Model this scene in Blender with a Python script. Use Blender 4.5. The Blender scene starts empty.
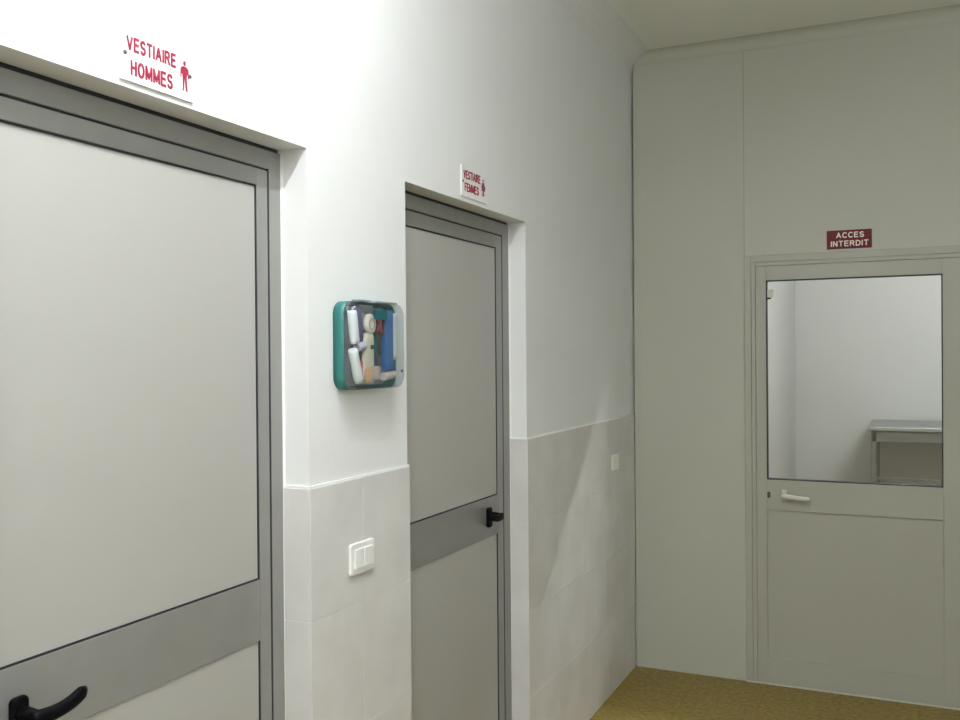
import bpy, bmesh, math, random
from mathutils import Vector, Matrix, Euler
random.seed(7)
S = bpy.context.scene
COL = S.collection
PI = math.pi

# ------------------------------------------------------------------ camera
cam_d = bpy.data.cameras.new('camera')
cam = bpy.data.objects.new('camera', cam_d); COL.objects.link(cam)
YAW, PITCH, ROLL, FPX = math.radians(24.717), math.radians(-0.303), math.radians(-0.445), 931.6
F = Vector((-math.sin(YAW)*math.cos(PITCH), math.cos(YAW)*math.cos(PITCH), math.sin(PITCH)))
R = Vector((math.cos(YAW), math.sin(YAW), 0)); U = R.cross(F)
R2 = R*math.cos(ROLL) + U*math.sin(ROLL); U2 = -R*math.sin(ROLL) + U*math.cos(ROLL)
m = Matrix((R2, U2, -F)).transposed().to_4x4(); m.translation = Vector((1.2837, -4.6629, 1.6))
cam.matrix_world = m
cam_d.sensor_width = 36; cam_d.lens = FPX/960*36; cam_d.clip_start = 0.02
S.camera = cam

# ------------------------------------------------------------------ world, exposure
S.view_settings.view_transform = 'Standard'; S.view_settings.look = 'None'
S.view_settings.gamma = 1; S.view_settings.use_curve_mapping = False
S.view_settings.exposure = 0.0
W = bpy.data.worlds.new('world'); S.world = W; W.use_nodes = True
W.node_tree.nodes['Background'].inputs[0].default_value = (0.6, 0.65, 0.7, 1)
W.node_tree.nodes['Background'].inputs[1].default_value = 0.0

# lamp strengths (tubes are built further down)
TUBE_MAIN = 255.0
TUBE_REAR_FILL = 300.0
TUBE_FAR = 500.0
TUBE_FAR_DEEP = 30.0

# ------------------------------------------------------------------ materials
def mat(name, col, rough=0.5, metal=0.0, bump=0.0, bscale=200, var=0.0, vscale=6, spec=0.5, col2=None):
    M = bpy.data.materials.new(name); M.use_nodes = True
    nt = M.node_tree; b = nt.nodes['Principled BSDF']
    b.inputs['Base Color'].default_value = (*col, 1)
    b.inputs['Roughness'].default_value = rough; b.inputs['Metallic'].default_value = metal
    b.inputs['Specular IOR Level'].default_value = spec
    tc = nt.nodes.new('ShaderNodeTexCoord')
    if var > 0 or col2:
        n = nt.nodes.new('ShaderNodeTexNoise'); n.inputs['Scale'].default_value = vscale; n.inputs['Detail'].default_value = 5
        nt.links.new(tc.outputs['Object'], n.inputs['Vector'])
        r = nt.nodes.new('ShaderNodeValToRGB')
        c2 = col2 if col2 else tuple(c*(1-var) for c in col)
        r.color_ramp.elements[0].position = .35; r.color_ramp.elements[1].position = .65
        r.color_ramp.elements[0].color = (*c2, 1); r.color_ramp.elements[1].color = (*col, 1)
        nt.links.new(n.outputs['Fac'], r.inputs['Fac']); nt.links.new(r.outputs['Color'], b.inputs['Base Color'])
    if bump > 0:
        n = nt.nodes.new('ShaderNodeTexNoise'); n.inputs['Scale'].default_value = bscale; n.inputs['Detail'].default_value = 3
        nt.links.new(tc.outputs['Object'], n.inputs['Vector'])
        bp = nt.nodes.new('ShaderNodeBump'); bp.inputs['Strength'].default_value = bump; bp.inputs['Distance'].default_value = 0.002
        nt.links.new(n.outputs['Fac'], bp.inputs['Height']); nt.links.new(bp.outputs['Normal'], b.inputs['Normal'])
    return M

def clear(name, tint, gloss_rough=0.05, fac=0.06):
    M = bpy.data.materials.new(name); M.use_nodes = True; nt = M.node_tree
    nt.nodes.remove(nt.nodes['Principled BSDF'])
    t = nt.nodes.new('ShaderNodeBsdfTransparent'); t.inputs[0].default_value = (*tint, 1)
    g = nt.nodes.new('ShaderNodeBsdfGlossy'); g.inputs['Roughness'].default_value = gloss_rough
    fc = nt.nodes.new('ShaderNodeLayerWeight'); fc.inputs[0].default_value = .5
    pw = nt.nodes.new('ShaderNodeMath'); pw.operation = 'POWER'; pw.inputs[1].default_value = 4
    lw = nt.nodes.new('ShaderNodeMath'); lw.operation = 'MULTIPLY_ADD'; lw.inputs[1].default_value = .5; lw.inputs[2].default_value = fac*.5
    nt.links.new(fc.outputs['Facing'], pw.inputs[0]); nt.links.new(pw.outputs[0], lw.inputs[0])
    mx = nt.nodes.new('ShaderNodeMixShader')
    nt.links.new(lw.outputs[0], mx.inputs[0]); nt.links.new(t.outputs[0], mx.inputs[1]); nt.links.new(g.outputs[0], mx.inputs[2])
    nt.links.new(mx.outputs[0], nt.nodes['Material Output'].inputs[0])
    return M

def emit(name, col, s):
    M = bpy.data.materials.new(name); M.use_nodes = True; nt = M.node_tree
    nt.nodes.remove(nt.nodes['Principled BSDF'])
    e = nt.nodes.new('ShaderNodeEmission'); e.inputs[0].default_value = (*col, 1); e.inputs[1].default_value = s
    nt.links.new(e.outputs[0], nt.nodes['Material Output'].inputs[0]); return M

m_wall = mat('white_wall_paint', (.79, .80, .79), .42, bump=.25, bscale=60, var=.02, vscale=2.5)
m_soffit = m_wall
m_endwall = mat('cream_sandwich_panel', (.51, .515, .44), .45, bump=.05, bscale=30, var=.02, vscale=1.5)
m_ceil = mat('ceiling_paint', (.86, .87, .80), .6, bump=.1, bscale=60)
m_cove = mat('cove_profile', (.50, .505, .43), .5)
m_seam = mat('panel_seam', (.32, .34, .33), .5)
m_alu = mat('brushed_grey_aluminium', (.30, .30, .285), .42, metal=.35, bump=.08, bscale=300, var=.05, vscale=12)
m_panel = mat('warm_white_door_panel', (.405, .40, .37), .45, bump=.04, bscale=120, var=.015, vscale=3)
m_gasket = mat('black_rubber_gasket', (.010, .010, .018), .6)
m_black = mat('black_plastic', (.002, .002, .003), .55, spec=.1)
m_caulk = mat('white_caulk', (.86, .86, .84), .4)
m_pvc = mat('white_lacquered_door', (.43, .43, .365), .38, var=.015, vscale=2)
m_pvc_white = mat('white_handle', (.66, .66, .58), .35)
m_sw = mat('white_switch_plastic', (.84, .82, .80), .3)
m_sw2 = mat('rocker_plastic', (.86, .88, .85), .25)
m_signw = mat('white_sign_plastic', (.80, .79, .78), .3)
m_red = mat('crimson_lettering', (.26, .016, .045), .5)
m_redplate = mat('crimson_sign_plastic', (.14, .004, .014), .45, spec=.25)
m_signtext = mat('cream_lettering', (.88, .82, .70), .5)
m_screw = mat('dark_screw', (.10, .11, .13), .4, metal=.6)
m_glass = clear('window_glass', (.96, .975, .98))
m_cover = clear('clear_plastic_cover', (.93, .95, .96), .12, .12)
m_steel = mat('stainless_steel', (.34, .35, .34), .4, metal=.7, var=.08, vscale=8)
m_steeldk = mat('steel_frame', (.15, .15, .13), .5, metal=.4)
m_farwall = mat('far_room_wall', (.53, .535, .525), .5, var=.02, vscale=2)

def tile_mat():
    M = mat('pale_marbled_tile', (.70, .69, .67), .2, col2=(.63, .62, .60), vscale=5)
    return M
m_tile = tile_mat()
m_grout = mat('tile_grout', (.70, .69, .66), .7)

def floor_mat():
    M = bpy.data.materials.new('ochre_speckled_tile'); M.use_nodes = True; nt = M.node_tree
    b = nt.nodes['Principled BSDF']; b.inputs['Roughness'].default_value = .5
    tc = nt.nodes.new('ShaderNodeTexCoord')
    n1 = nt.nodes.new('ShaderNodeTexNoise'); n1.inputs['Scale'].default_value = 45; n1.inputs['Detail'].default_value = 4
    n2 = nt.nodes.new('ShaderNodeTexNoise'); n2.inputs['Scale'].default_value = 5; n2.inputs['Detail'].default_value = 3
    r1 = nt.nodes.new('ShaderNodeValToRGB'); r1.color_ramp.elements[0].position = .35; r1.color_ramp.elements[1].position = .65
    r1.color_ramp.elements[0].color = (.22, .15, .028, 1); r1.color_ramp.elements[1].color = (.35, .255, .066, 1)
    r2 = nt.nodes.new('ShaderNodeValToRGB'); r2.color_ramp.elements[0].color = (.88, .86, .82, 1); r2.color_ramp.elements[1].color = (1, 1, 1, 1)
    mx = nt.nodes.new('ShaderNodeMix'); mx.data_type = 'RGBA'; mx.blend_type = 'MULTIPLY'; mx.inputs[0].default_value = 1
    br = nt.nodes.new('ShaderNodeTexBrick'); br.offset = 0; br.inputs['Scale'].default_value = 1
    br.inputs['Brick Width'].default_value = .33; br.inputs['Row Height'].default_value = .33
    br.inputs['Mortar Size'].default_value = .003; br.inputs['Color1'].default_value = (1, 1, 1, 1); br.inputs['Color2'].default_value = (1, 1, 1, 1)
    br.inputs['Mortar'].default_value = (.8, .78, .74, 1)
    mx2 = nt.nodes.new('ShaderNodeMix'); mx2.data_type = 'RGBA'; mx2.blend_type = 'MULTIPLY'; mx2.inputs[0].default_value = 1
    for n in (n1, n2, br): nt.links.new(tc.outputs['Object'], n.inputs['Vector'])
    nt.links.new(n1.outputs['Fac'], r1.inputs['Fac']); nt.links.new(n2.outputs['Fac'], r2.inputs['Fac'])
    nt.links.new(r1.outputs['Color'], mx.inputs[6]); nt.links.new(r2.outputs['Color'], mx.inputs[7])
    nt.links.new(mx.outputs[2], mx2.inputs[6]); nt.links.new(br.outputs['Color'], mx2.inputs[7])
    nt.links.new(mx2.outputs[2], b.inputs['Base Color']); return M
m_floor = floor_mat()

# ------------------------------------------------------------------ mesh helpers
def box(bm, x0, x1, y0, y1, z0, z1, bev=0.0, mi=0, seg=2):
    vs = [bm.verts.new((x, y, z)) for x in (x0, x1) for y in (y0, y1) for z in (z0, z1)]
    idx = [(0,1,3,2), (4,6,7,5), (0,4,5,1), (2,3,7,6), (0,2,6,4), (1,5,7,3)]
    fs = [bm.faces.new([vs[i] for i in f]) for f in idx]
    for f in fs: f.material_index = mi
    if bev > 0:
        es = list({e for f in fs for e in f.edges})
        r = bmesh.ops.bevel(bm, geom=es, offset=bev, segments=seg, affect='EDGES', profile=.5)
        for f in r['faces']: f.material_index = mi
    return vs

def rbox(bm, cx, cy, cz, dx, dy, dz, rad, axis=0, soft=.002, seg=5, mi=0, rot=0.0):
    """box whose four edges along `axis` are rounded with rad, then softened"""
    t = bmesh.new()
    bmesh.ops.create_cube(t, size=1)
    bmesh.ops.scale(t, vec=(dx, dy, dz), verts=t.verts)
    es = [e for e in t.edges if abs((e.verts[0].co-e.verts[1].co).normalized()[axis]) > .9]
    bmesh.ops.bevel(t, geom=es, offset=rad, segments=seg, affect='EDGES', profile=.5)
    if soft > 0:
        caps = [f for f in t.faces if abs(f.normal[axis]) > .9]
        es = list({e for f in caps for e in f.edges})
        bmesh.ops.bevel(t, geom=es, offset=soft, segments=2, affect='EDGES', profile=.5)
    if rot: bmesh.ops.rotate(t, verts=t.verts, cent=(0, 0, 0), matrix=Matrix.Rotation(rot, 3, 'XYZ'[axis]))
    bmesh.ops.translate(t, vec=(cx, cy, cz), verts=t.verts)
    merge(bm, t, mi)

def merge(bm, t, mi=0):
    vm = {v: bm.verts.new(v.co) for v in t.verts}
    for f in t.faces:
        nf = bm.faces.new([vm[v] for v in f.verts]); nf.material_index = mi; nf.smooth = f.smooth
    t.free()

def lathe(bm, prof, c, axis='Z', seg=24, mi=0, rot=None):
    """prof: list of (radius, height)"""
    t = bmesh.new(); rings = []
    for r, h in prof:
        rings.append([t.verts.new((r*math.cos(2*PI*k/seg), r*math.sin(2*PI*k/seg), h)) for k in range(seg)])
    for a, b in zip(rings, rings[1:]):
        for k in range(seg):
            f = t.faces.new((a[k], a[(k+1) % seg], b[(k+1) % seg], b[k])); f.smooth = True
    t.faces.new(rings[0][::-1]); t.faces.new(rings[-1])
    M = Matrix.Identity(3)
    if axis == 'X': M = Matrix.Rotation(PI/2, 3, 'Y')
    if axis == 'Y': M = Matrix.Rotation(-PI/2, 3, 'X')
    if rot is not None: M = rot @ M
    bmesh.ops.transform(t, matrix=Matrix.Translation(c) @ M.to_4x4(), verts=t.verts)
    merge(bm, t, mi)

def sweep(bm, pts, sizes, seg=14, mi=0, up=Vector((0, 0, 1)), power=2.4):
    """superelliptic tube through pts; sizes = (half width, half height)"""
    rings = []; n = len(pts)
    for i, p in enumerate(pts):
        p = Vector(p); a = Vector(pts[max(i-1, 0)]); b = Vector(pts[min(i+1, n-1)])
        d = (b-a).normalized(); s = d.cross(up).normalized(); u = s.cross(d).normalized()
        hw, hh = sizes[i]; ring = []
        for k in range(seg):
            th = 2*PI*k/seg; c, q = math.cos(th), math.sin(th)
            x = math.copysign(abs(c)**(2/power), c)*hw; y = math.copysign(abs(q)**(2/power), q)*hh
            ring.append(bm.verts.new(p + s*x + u*y))
        rings.append(ring)
    for a, b in zip(rings, rings[1:]):
        for k in range(seg):
            f = bm.faces.new((a[k], a[(k+1) % seg], b[(k+1) % seg], b[k])); f.smooth = True; f.material_index = mi
    for rg in (rings[0][::-1], rings[-1]):
        f = bm.faces.new(rg); f.material_index = mi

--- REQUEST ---
Skip the pictures, please, and transcribe only the lines from the beginning of the material through the one that contains "TUBE_FAR_DEEP = 30.0".

--- THE OUTPUT ---
Model this scene in Blender with a Python script. Use Blender 4.5. The Blender scene starts empty.
import bpy, bmesh, math, random
from mathutils import Vector, Matrix, Euler
random.seed(7)
S = bpy.context.scene
COL = S.collection
PI = math.pi

# ------------------------------------------------------------------ camera
cam_d = bpy.data.cameras.new('camera')
cam = bpy.data.objects.new('camera', cam_d); COL.objects.link(cam)
YAW, PITCH, ROLL, FPX = math.radians(24.717), math.radians(-0.303), math.radians(-0.445), 931.6
F = Vector((-math.sin(YAW)*math.cos(PITCH), math.cos(YAW)*math.cos(PITCH), math.sin(PITCH)))
R = Vector((math.cos(YAW), math.sin(YAW), 0)); U = R.cross(F)
R2 = R*math.cos(ROLL) + U*math.sin(ROLL); U2 = -R*math.sin(ROLL) + U*math.cos(ROLL)
m = Matrix((R2, U2, -F)).transposed().to_4x4(); m.translation = Vector((1.2837, -4.6629, 1.6))
cam.matrix_world = m
cam_d.sensor_width = 36; cam_d.lens = FPX/960*36; cam_d.clip_start = 0.02
S.camera = cam

# ------------------------------------------------------------------ world, exposure
S.view_settings.view_transform = 'Standard'; S.view_settings.look = 'None'
S.view_settings.gamma = 1; S.view_settings.use_curve_mapping = False
S.view_settings.exposure = 0.0
W = bpy.data.worlds.new('world'); S.world = W; W.use_nodes = True
W.node_tree.nodes['Background'].inputs[0].default_value = (0.6, 0.65, 0.7, 1)
W.node_tree.nodes['Background'].inputs[1].default_value = 0.0

# lamp strengths (tubes are built further down)
TUBE_MAIN = 255.0
TUBE_REAR_FILL = 300.0
TUBE_FAR = 500.0
TUBE_FAR_DEEP = 30.0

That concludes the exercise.